Con la llegada del nuevo siglo, la forma de cabalgar sobre las olas también ha cambiado. En las grandes rompientes los surfistas ya no reman tumbados tratando de bajar las pronunciadas paredes de agua; ahora se mueven arrastrados por motos de agua, que les permiten entrar en la ola cuando ésta todavía no ha empezado a romper. Con lo que consiguen bajar rompientes mayores sin tener que esperar a que la salida, -la pared que permanece todavía levantada-, se ponga vertical. Esto ha propiciado que la forma de las tablas de surf haya cambiado por completo. Y que, de la parafina que dábamos para no resbalarnos, se haya pasado a unas ataduras en las que se aseguran los pies para soportar velocidades de vértigo. Hasta hace cinco o seis años nadie había surfeado olas de más de siete metros de altura. Hoy, se bajan paredes de quince, en las que cualquier percance puede acabar con la vida del surfista. Cada temporada mueren cerca de cien practicantes. Por fortuna, en nuestras costas, es difícil que las olas costeras rompientes pasen de los cinco metros de altura, pues, para que se puedan cabalgar, es necesario que la pared de la ola, al menos por uno de sus lados, deje una salida al surfista. En ese reducido espacio es donde se practica el surf. Donde se hacen los giros y los deslizamientos antes de que la masa de agua se convierta en espuma y te propine un revolcón.
El surf es más que un deporte. Es una forma de vida y una manera muy especial de acercarse a la mar. Y, lo que empezamos cuatro chalados en España, muchas veces criticados, hoy constituye un deporte aceptado y espectacular, practicado por miles de jóvenes que posen sus marcas de ropa, su estilo de vida y su propia filosofía marinera.
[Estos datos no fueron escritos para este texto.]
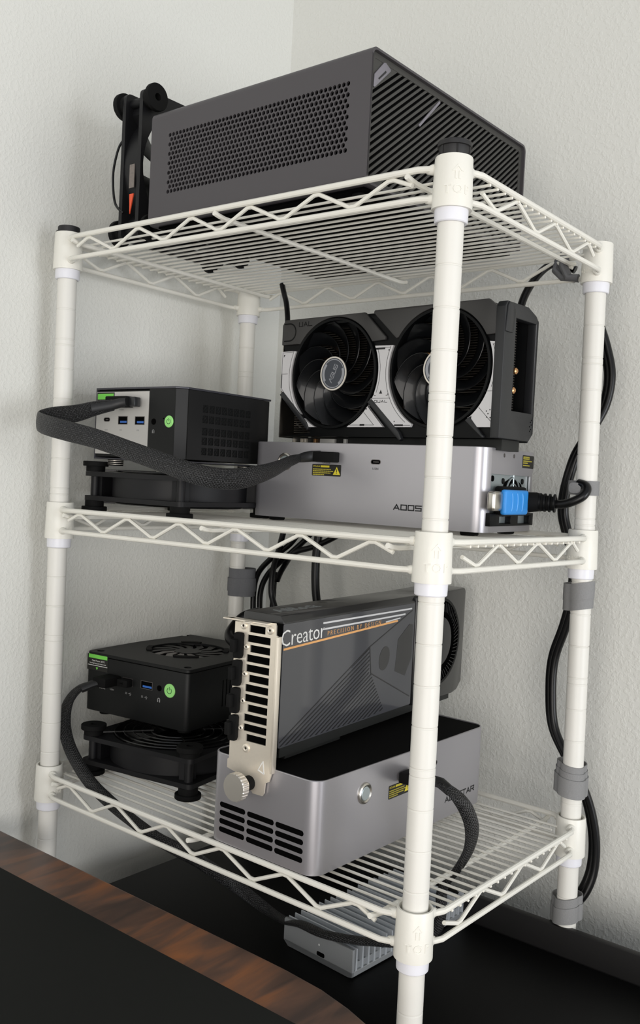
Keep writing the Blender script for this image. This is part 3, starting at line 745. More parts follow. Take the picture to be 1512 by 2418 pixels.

He vuelto a practicarlo, claro, a otro nivel, la edad no perdona, pero todavía encuentro en el surf el inmenso placer y la libertad que te da una filosofía tan simple: una ola, una tabla y tú. Alrededor, solo la mar, y una naturaleza brutal que podemos domesticar solo un poco cuando logramos cabalgar sobre las grandes rompientes óceanicas.